Task to complete: Retype each line of the material exactly, please, skipping any picture in it.

## Start

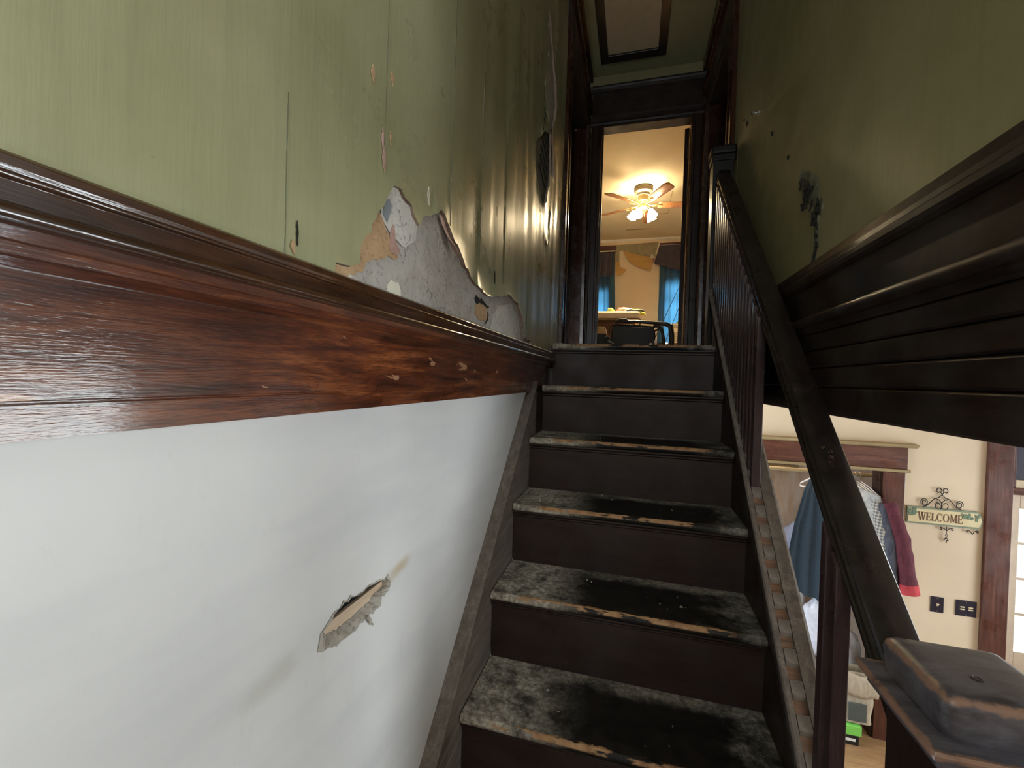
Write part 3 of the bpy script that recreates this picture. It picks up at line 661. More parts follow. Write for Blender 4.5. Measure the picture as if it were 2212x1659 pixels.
lf.rotation_euler = (0, 0, math.radians(-17))
for hz in (1.93, 1.62, 0.55):
    part('hinge', MB().box(-0.003, 0.008, -0.03, 0.006, hz - 0.045, hz + 0.045), BRONZE, lf, bevel=0.001)

def side_door(name, sx, x, ya, yb, label):
    """doorway in a side wall; sx=+1 wall face looks towards +x"""
    d = empty_struct(name, label=label); zt = 2.10
    pr = [(0, 0), (0.022, 0.0), (0.024, 0.006), (0.018, 0.014), (0.018, 0.10), (0.024, 0.108), (0.024, 0.122), (0.0, 0.125)]
    def cs(y0, sgn, z0, z1): return MB().prism([(x + sx * a, y0 + sgn * b) for a, b in pr], z0, z1, lambda a, b, t: (a, b, t))
    part('casing', cs(ya - 0.125, 1, ZF, zt + 0.01), RED_Z, d)
    part('casing', cs(min(yb + 0.10, YE - 0.03), -1, ZF, zt + 0.01) if yb + 0.125 > YE - 0.02 else cs(yb + 0.125, -1, ZF, zt + 0.01), RED_Z, d)
    q = x - sx * 0.14
    for yy, s in ((ya, -1), (yb, 1)):
        part('jamb', MB().box(min(x, q), max(x, q), min(yy, yy + s * 0.02), max(yy, yy + s * 0.02), ZF, zt), RED_Z, d, bevel=0.002)
        st = yy - s * 0.012
        part('door_stop', MB().box(min(x - sx * 0.05, x - sx * 0.085), max(x - sx * 0.05, x - sx * 0.085), min(yy, st), max(yy, st), ZF, zt), RED_Z, d, bevel=0.002)
    part('head_jamb', MB().box(min(x, q), max(x, q), ya, yb, zt, zt + 0.02), DARK_Y, d)
    part('head_board', MB().box(min(x, x + sx * 0.018), max(x, x + sx * 0.018), ya - 0.125, min(yb + 0.125, YE - 0.02), zt + 0.01, zt + 0.17), DARK_Y, d)
    part('head_cap', MB().prism([(0, zt + 0.17), (0.022, zt + 0.17), (0.036, zt + 0.19), (0.040, zt + 0.205), (0, zt + 0.208)], ya - 0.14, min(yb + 0.14, YE - 0.02), lambda a, b, t: (x + sx * a, t, b)), RED_Z, d)
    lx = x - sx * 0.10
    lf = part('door_leaf', MB().box(min(lx, lx - sx * 0.035), max(lx, lx - sx * 0.035), ya, yb, ZF + 0.008, zt), DARK_Z, d)
    return d
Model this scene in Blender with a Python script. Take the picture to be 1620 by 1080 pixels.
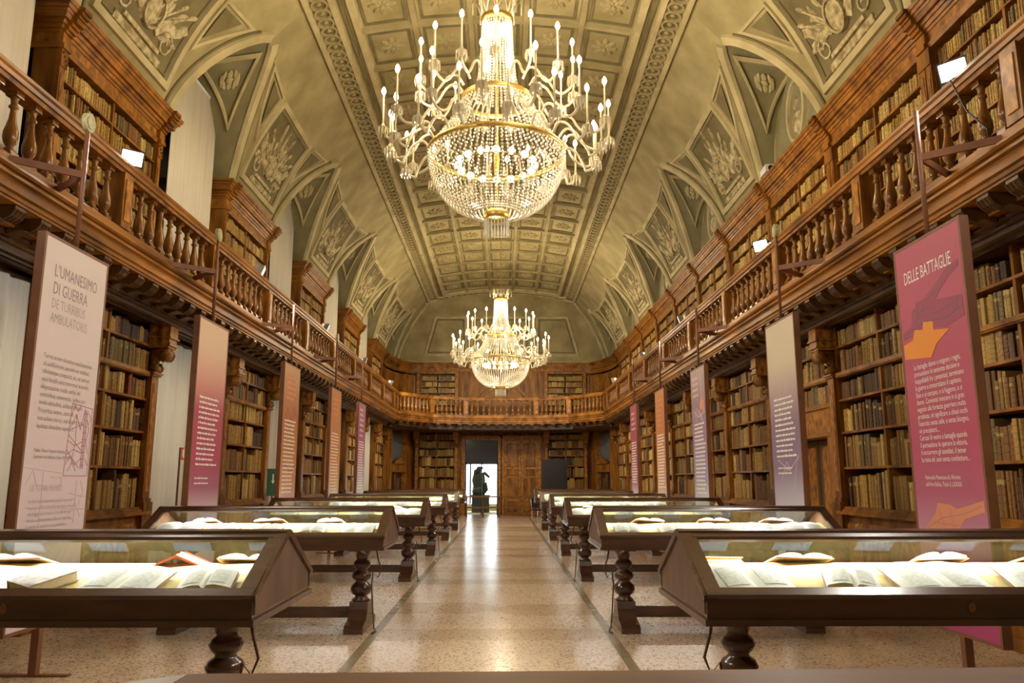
import bpy, math, random
from mathutils import Vector, Matrix, Euler
R = random.Random(7)
PI = math.pi
for o in list(bpy.data.objects):
    bpy.data.objects.remove(o)
sc = bpy.context.scene
COL = sc.collection

# ------------------------------------------------------------------ camera, world, exposure
CAM_LOC = Vector((0.11, 0.0, 1.5))
PITCH, YAW, FPX = math.radians(10.06), math.radians(0.6), 1240.0
cam_d = bpy.data.cameras.new('camera')
cam_d.sensor_width = 36.0
cam_d.lens = 36.0 * FPX / 1620.0
cam_d.clip_start = 0.05
cam_d.clip_end = 200
cam = bpy.data.objects.new('camera', cam_d)
COL.objects.link(cam)
cam.location = CAM_LOC
cam.rotation_euler = (PI / 2 + PITCH, 0, -YAW)
sc.camera = cam
CAM_INV = Matrix.LocRotScale(CAM_LOC, Euler((PI / 2 + PITCH, 0, -YAW)), None).inverted()


def project(p):
    c = CAM_INV @ Vector(p)
    d = -c.z
    if d <= 0.05:
        return None
    return (810 + FPX * c.x / d, 540 - FPX * c.y / d, d)


world = bpy.data.worlds.new('world')
sc.world = world
world.use_nodes = True
world.node_tree.nodes['Background'].inputs[0].default_value = (0.75, 0.85, 1.0, 1)
world.node_tree.nodes['Background'].inputs[1].default_value = 0.6
sc.view_settings.view_transform = 'Standard'
sc.view_settings.look = 'None'
sc.view_settings.gamma = 1.0
sc.view_settings.use_curve_mapping = False
sc.view_settings.exposure = 0.0
sc.cycles.use_denoising = True
try:
    sc.cycles.denoiser = 'OPENIMAGEDENOISE'
except Exception:
    pass
sc.cycles.max_bounces = 6
sc.cycles.diffuse_bounces = 3
sc.cycles.adaptive_threshold = 0.03
sc.cycles.glossy_bounces = 2
sc.cycles.transmission_bounces = 4
sc.cycles.transparent_max_bounces = 10
sc.cycles.caustics_reflective = False
sc.cycles.caustics_refractive = False
sc.cycles.sample_clamp_indirect = 6.0

# light levels (each lamp is built with its fixture further down)
CHANDELIER_W = 31.0      # per lit candle lamp, 12 of them in each chandelier
BOWL_W = 70.0
FLOOD_W = 520.0
CASE_W = 44.0
DOOR_STRENGTH = 7.0


# ------------------------------------------------------------------ materials
def _mat(name):
    m = bpy.data.materials.new(name)
    m.use_nodes = True
    nt = m.node_tree
    return m, nt, nt.nodes['Principled BSDF']


def pmat(name, c1, c2=None, scale=6.0, stretch=(1, 1, 1), rough=0.5, bump=0.0, metal=0.0, coat=0.0, detail=4.0, spec=0.5, contrast=(0.3, 0.7)):
    m, nt, b = _mat(name)
    b.inputs['Roughness'].default_value = rough
    b.inputs['Metallic'].default_value = metal
    b.inputs['Coat Weight'].default_value = coat
    b.inputs['Coat Roughness'].default_value = 0.15
    b.inputs['Specular IOR Level'].default_value = spec
    if c2 is None:
        b.inputs['Base Color'].default_value = (*c1, 1)
        return m
    tc = nt.nodes.new('ShaderNodeTexCoord')
    mp = nt.nodes.new('ShaderNodeMapping')
    mp.inputs['Scale'].default_value = stretch
    nz = nt.nodes.new('ShaderNodeTexNoise')
    nz.inputs['Scale'].default_value = scale
    nz.inputs['Detail'].default_value = detail
    rp = nt.nodes.new('ShaderNodeValToRGB')
    rp.color_ramp.elements[0].position, rp.color_ramp.elements[1].position = contrast
    rp.color_ramp.elements[0].color = (*c1, 1)
    rp.color_ramp.elements[1].color = (*c2, 1)
    nt.links.new(tc.outputs['Object'], mp.inputs[0])
    nt.links.new(mp.outputs[0], nz.inputs[0])
    nt.links.new(nz.outputs['Fac'], rp.inputs[0])
    nt.links.new(rp.outputs[0], b.inputs['Base Color'])
    if bump:
        bp = nt.nodes.new('ShaderNodeBump')
        bp.inputs['Strength'].default_value = bump
        bp.inputs['Distance'].default_value = 0.01
        nt.links.new(nz.outputs['Fac'], bp.inputs['Height'])
        nt.links.new(bp.outputs[0], b.inputs['Normal'])
    return m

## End

Correct result:
Write part 3 of the bpy script that recreates this picture. It picks up at line 661. More parts follow. Write for Blender 4.5. Measure the picture as if it were 2212x1659 pixels.
lf.rotation_euler = (0, 0, math.radians(-17))
for hz in (1.93, 1.62, 0.55):
    part('hinge', MB().box(-0.003, 0.008, -0.03, 0.006, hz - 0.045, hz + 0.045), BRONZE, lf, bevel=0.001)

def side_door(name, sx, x, ya, yb, label):
    """doorway in a side wall; sx=+1 wall face looks towards +x"""
    d = empty_struct(name, label=label); zt = 2.10
    pr = [(0, 0), (0.022, 0.0), (0.024, 0.006), (0.018, 0.014), (0.018, 0.10), (0.024, 0.108), (0.024, 0.122), (0.0, 0.125)]
    def cs(y0, sgn, z0, z1): return MB().prism([(x + sx * a, y0 + sgn * b) for a, b in pr], z0, z1, lambda a, b, t: (a, b, t))
    part('casing', cs(ya - 0.125, 1, ZF, zt + 0.01), RED_Z, d)
    part('casing', cs(min(yb + 0.10, YE - 0.03), -1, ZF, zt + 0.01) if yb + 0.125 > YE - 0.02 else cs(yb + 0.125, -1, ZF, zt + 0.01), RED_Z, d)
    q = x - sx * 0.14
    for yy, s in ((ya, -1), (yb, 1)):
        part('jamb', MB().box(min(x, q), max(x, q), min(yy, yy + s * 0.02), max(yy, yy + s * 0.02), ZF, zt), RED_Z, d, bevel=0.002)
        st = yy - s * 0.012
        part('door_stop', MB().box(min(x - sx * 0.05, x - sx * 0.085), max(x - sx * 0.05, x - sx * 0.085), min(yy, st), max(yy, st), ZF, zt), RED_Z, d, bevel=0.002)
    part('head_jamb', MB().box(min(x, q), max(x, q), ya, yb, zt, zt + 0.02), DARK_Y, d)
    part('head_board', MB().box(min(x, x + sx * 0.018), max(x, x + sx * 0.018), ya - 0.125, min(yb + 0.125, YE - 0.02), zt + 0.01, zt + 0.17), DARK_Y, d)
    part('head_cap', MB().prism([(0, zt + 0.17), (0.022, zt + 0.17), (0.036, zt + 0.19), (0.040, zt + 0.205), (0, zt + 0.208)], ya - 0.14, min(yb + 0.14, YE - 0.02), lambda a, b, t: (x + sx * a, t, b)), RED_Z, d)
    lx = x - sx * 0.10
    lf = part('door_leaf', MB().box(min(lx, lx - sx * 0.035), max(lx, lx - sx * 0.035), ya, yb, ZF + 0.008, zt), DARK_Z, d)
    return d
Model this scene in Blender with a Python script. Take the picture to be 1620 by 1080 pixels.
import bpy, math, random
from mathutils import Vector, Matrix, Euler
R = random.Random(7)
PI = math.pi
for o in list(bpy.data.objects):
    bpy.data.objects.remove(o)
sc = bpy.context.scene
COL = sc.collection

# ------------------------------------------------------------------ camera, world, exposure
CAM_LOC = Vector((0.11, 0.0, 1.5))
PITCH, YAW, FPX = math.radians(10.06), math.radians(0.6), 1240.0
cam_d = bpy.data.cameras.new('camera')
cam_d.sensor_width = 36.0
cam_d.lens = 36.0 * FPX / 1620.0
cam_d.clip_start = 0.05
cam_d.clip_end = 200
cam = bpy.data.objects.new('camera', cam_d)
COL.objects.link(cam)
cam.location = CAM_LOC
cam.rotation_euler = (PI / 2 + PITCH, 0, -YAW)
sc.camera = cam
CAM_INV = Matrix.LocRotScale(CAM_LOC, Euler((PI / 2 + PITCH, 0, -YAW)), None).inverted()


def project(p):
    c = CAM_INV @ Vector(p)
    d = -c.z
    if d <= 0.05:
        return None
    return (810 + FPX * c.x / d, 540 - FPX * c.y / d, d)


world = bpy.data.worlds.new('world')
sc.world = world
world.use_nodes = True
world.node_tree.nodes['Background'].inputs[0].default_value = (0.75, 0.85, 1.0, 1)
world.node_tree.nodes['Background'].inputs[1].default_value = 0.6
sc.view_settings.view_transform = 'Standard'
sc.view_settings.look = 'None'
sc.view_settings.gamma = 1.0
sc.view_settings.use_curve_mapping = False
sc.view_settings.exposure = 0.0
sc.cycles.use_denoising = True
try:
    sc.cycles.denoiser = 'OPENIMAGEDENOISE'
except Exception:
    pass
sc.cycles.max_bounces = 6
sc.cycles.diffuse_bounces = 3
sc.cycles.adaptive_threshold = 0.03
sc.cycles.glossy_bounces = 2
sc.cycles.transmission_bounces = 4
sc.cycles.transparent_max_bounces = 10
sc.cycles.caustics_reflective = False
sc.cycles.caustics_refractive = False
sc.cycles.sample_clamp_indirect = 6.0

# light levels (each lamp is built with its fixture further down)
CHANDELIER_W = 31.0      # per lit candle lamp, 12 of them in each chandelier
BOWL_W = 70.0
FLOOD_W = 520.0
CASE_W = 44.0
DOOR_STRENGTH = 7.0


# ------------------------------------------------------------------ materials
def _mat(name):
    m = bpy.data.materials.new(name)
    m.use_nodes = True
    nt = m.node_tree
    return m, nt, nt.nodes['Principled BSDF']


def pmat(name, c1, c2=None, scale=6.0, stretch=(1, 1, 1), rough=0.5, bump=0.0, metal=0.0, coat=0.0, detail=4.0, spec=0.5, contrast=(0.3, 0.7)):
    m, nt, b = _mat(name)
    b.inputs['Roughness'].default_value = rough
    b.inputs['Metallic'].default_value = metal
    b.inputs['Coat Weight'].default_value = coat
    b.inputs['Coat Roughness'].default_value = 0.15
    b.inputs['Specular IOR Level'].default_value = spec
    if c2 is None:
        b.inputs['Base Color'].default_value = (*c1, 1)
        return m
    tc = nt.nodes.new('ShaderNodeTexCoord')
    mp = nt.nodes.new('ShaderNodeMapping')
    mp.inputs['Scale'].default_value = stretch
    nz = nt.nodes.new('ShaderNodeTexNoise')
    nz.inputs['Scale'].default_value = scale
    nz.inputs['Detail'].default_value = detail
    rp = nt.nodes.new('ShaderNodeValToRGB')
    rp.color_ramp.elements[0].position, rp.color_ramp.elements[1].position = contrast
    rp.color_ramp.elements[0].color = (*c1, 1)
    rp.color_ramp.elements[1].color = (*c2, 1)
    nt.links.new(tc.outputs['Object'], mp.inputs[0])
    nt.links.new(mp.outputs[0], nz.inputs[0])
    nt.links.new(nz.outputs['Fac'], rp.inputs[0])
    nt.links.new(rp.outputs[0], b.inputs['Base Color'])
    if bump:
        bp = nt.nodes.new('ShaderNodeBump')
        bp.inputs['Strength'].default_value = bump
        bp.inputs['Distance'].default_value = 0.01
        nt.links.new(nz.outputs['Fac'], bp.inputs['Height'])
        nt.links.new(bp.outputs[0], b.inputs['Normal'])
    return m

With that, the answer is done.